Besprochene Bücher / Literaturhinweise

Es gehört schon viel Mut dazu, wenn ein männlicher Autor seine Geschichte aus weiblicher Perspektive erzählt. Sich aber in ein 9-jähriges Mädchen zu verwandeln, ist nahezu halsbrecherisch. Die Identifikation des Autors mit einem Kind wird schon deshalb zum literarischen Problem, weil Wahrnehmung und Ausdruckskraft so wenig übereinstimmen. Nicht einmal Kinder interessiert es, wie Kinder über sich selbst sprechen. Und wenn ein Erwachsener die Geschichte eines Kindes erzählt, schwingen fast immer Belehrung, Erkenntnisgewinn und heimlicher Stolz mit, denn auch hier bedarf es des Besonderen, der außergewöhnlichen Begebenheit, um das Interesse zu wecken. Nicholson Bakers Buch "Norys Storys", nicht ohne Hintergedanken seiner Tochter Alice, seiner Informantin, gewidmet, ist auffallend anders als all die Romane, die ein kindliche Perspektive einnehmen oder Kindergeschichten erzählen. Baker wahrt zuerst einmal seine Distanz, indem er die Geschichte in der dritten Person erzählt. Doch niemand wird den Erzähler mit dem Autor verwechseln.

"In Venedig aß sie [scil. Nory] auch kohlschwarze Spaghetti. Das Schwarz war Tintenfischtinte und schmeckte ziemlich lecker. Vor langer Zeit machte man aus Tintenfischtinte richtige Tinte für mittelbreite Füllfederhalter, aber wahrscheinlich ergab das eine Tinte, die kein Tintenkiller killen würde. Tintenkiller wurden aus Schweinehaut und Schweineabfall gemacht, laut einem Mädchen aus der Threller Grundschule, das sagte, seine Schwester habe mal eine Tintenkillerfabrik besichtigt."

Hier spricht die kindliche Wahrnehmung mit den Worten Erwachsener.
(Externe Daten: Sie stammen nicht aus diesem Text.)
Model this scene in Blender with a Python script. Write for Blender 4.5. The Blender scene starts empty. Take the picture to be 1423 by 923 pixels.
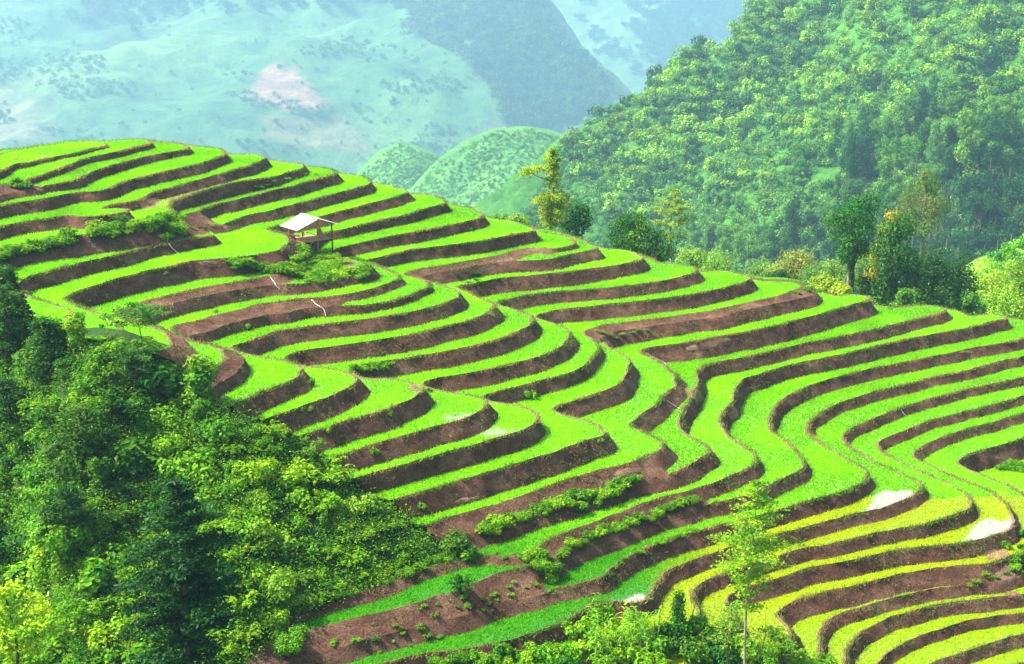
import bpy, bmesh, math, random, time
import numpy as np
from mathutils import Vector
from mathutils.bvhtree import BVHTree
T00 = time.time()
rng = np.random.default_rng(7); random.seed(7)
R = math.radians
scene = bpy.context.scene
COL = scene.collection
# ---- camera, sky, sun, exposure --------------------------------------------------------------------------------
PITCH = R(15.5); CAM_H = 21.5; F_PX, CX, CY = 2000.0, 711.5, 461.5
cam_d = bpy.data.cameras.new('camera'); cam = bpy.data.objects.new('camera', cam_d); COL.objects.link(cam)
cam.location = (0, 0, CAM_H); cam.rotation_euler = (R(90)-PITCH, 0, 0)
cam_d.sensor_width = 36; cam_d.lens = 36*F_PX/1423; cam_d.clip_start = 1; cam_d.clip_end = 20000
scene.camera = cam
SUN_EL, SUN_AZ = R(52), R(-88)          # azimuth clockwise from +Y (the view direction): behind the hill, to the left
world = bpy.data.worlds.new('World'); scene.world = world; world.use_nodes = True
wn = world.node_tree; wn.nodes.clear()
sky = wn.nodes.new('ShaderNodeTexSky'); sky.sky_type = 'NISHITA'; sky.sun_disc = False
sky.sun_elevation = SUN_EL; sky.sun_rotation = SUN_AZ; sky.air_density = 1.0; sky.dust_density = 5.0; sky.ozone_density = 0.2
bgn = wn.nodes.new('ShaderNodeBackground'); bgn.inputs[1].default_value = 0.11
won = wn.nodes.new('ShaderNodeOutputWorld')
wn.links.new(sky.outputs[0], bgn.inputs[0]); wn.links.new(bgn.outputs[0], won.inputs[0])
sd = bpy.data.lights.new('sun', 'SUN'); sd.energy = 5.0; sd.angle = R(0.55); sd.color = (1.0, 0.94, 0.82)
sun = bpy.data.objects.new('sun', sd); COL.objects.link(sun)
sdir = Vector((math.sin(SUN_AZ)*math.cos(SUN_EL), math.cos(SUN_AZ)*math.cos(SUN_EL), math.sin(SUN_EL)))
sun.rotation_euler = (-sdir).to_track_quat('-Z', 'Y').to_euler(); sun.location = (-60, 20, 80)
scene.view_settings.view_transform = 'Standard'; scene.view_settings.look = 'None'
scene.view_settings.exposure = 1.38; scene.view_settings.gamma = 1.0
scene.cycles.max_bounces = 6; scene.cycles.diffuse_bounces = 3; scene.cycles.transmission_bounces = 4
scene.cycles.volume_bounces = 1; scene.cycles.transparent_max_bounces = 8
# ---- helpers ---------------------------------------------------------------------------------------------------
SP, CP = math.sin(PITCH), math.cos(PITCH)
# ---- survey of the terrace lips: (crop, points); a point is (x, y[, bank height]) -----------------------------
CROPS = {'A': (0, 180), 'B': (200, 180), 'C': (400, 220), 'D': (600, 260), 'E': (800, 340), 'F': (1000, 380), 'G': (1123, 400),
         'H': (1123, 530), 'A2': (0, 320), 'B2': (200, 350), 'C2': (400, 360), 'D2': (600, 400), 'E2': (250, 450), 'F2': (400, 530),
         'G2': (650, 520), 'H2': (850, 480), 'A3': (370, 728), 'B3': (560, 660), 'C3': (650, 728), 'D3': (800, 620),
         'E3': (1000, 640), 'F3': (1123, 640), 'G3': (1123, 728), 'H3': (900, 728)}
CROPS7 = {'J1': (760, 425), 'J2': (580, 370), 'J3': (860, 480), 'J4': (960, 530)}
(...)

Das Medium Sprache wird vor allem in seiner Brückenfunktion bedeutsam. Sie ist weniger ein nur sich selbst verpflichtetes Kunstwerk, sondern mehr der Raum in dem Nory sich bewegt, mehr eine Art Mantel mit dem sie sich umkleidet. Indem Nory erzählt, eine anonyme Autorinstanz aufschreibt und wir lesen, erscheint Nory scheinbar unmittelbar als Person in dem Text. Sie wird weder nur beschrieben, noch ist sie die selbstbestimmte Erzählerin ihrer eigenen Geschichte. Vielmehr entsteht sie langsam und darin im höchsten Maße authentisch in einer Mischung von Innen und Außen. Dies ist kein Text über ein 9-jähriges Mädchen, aber er stammt auch nicht gänzlich von ihr. Weder der Informant, noch der Autor scheinen vollständige Kontrolle über die Worte zu haben, zwischen beiden aber entwickelt sich der Roman, der im Original mit "The everlasting Story of Nory" überschrieben ist, weil derartige Geschichten eben weder Anfang noch Ende haben, sondern meist dann abbrechen, wenn andere, bedeutendere Dinge geschehen. Und sei es, dass der Schlaf einen der beiden, den Erzähler oder den Zuhörer, übermannt. Ihr Vater schreibe Bücher, sagt Nory einmal und meint damit eine ganze Gattung von Literatur, die anderen Menschen beim Einschlafen helfen.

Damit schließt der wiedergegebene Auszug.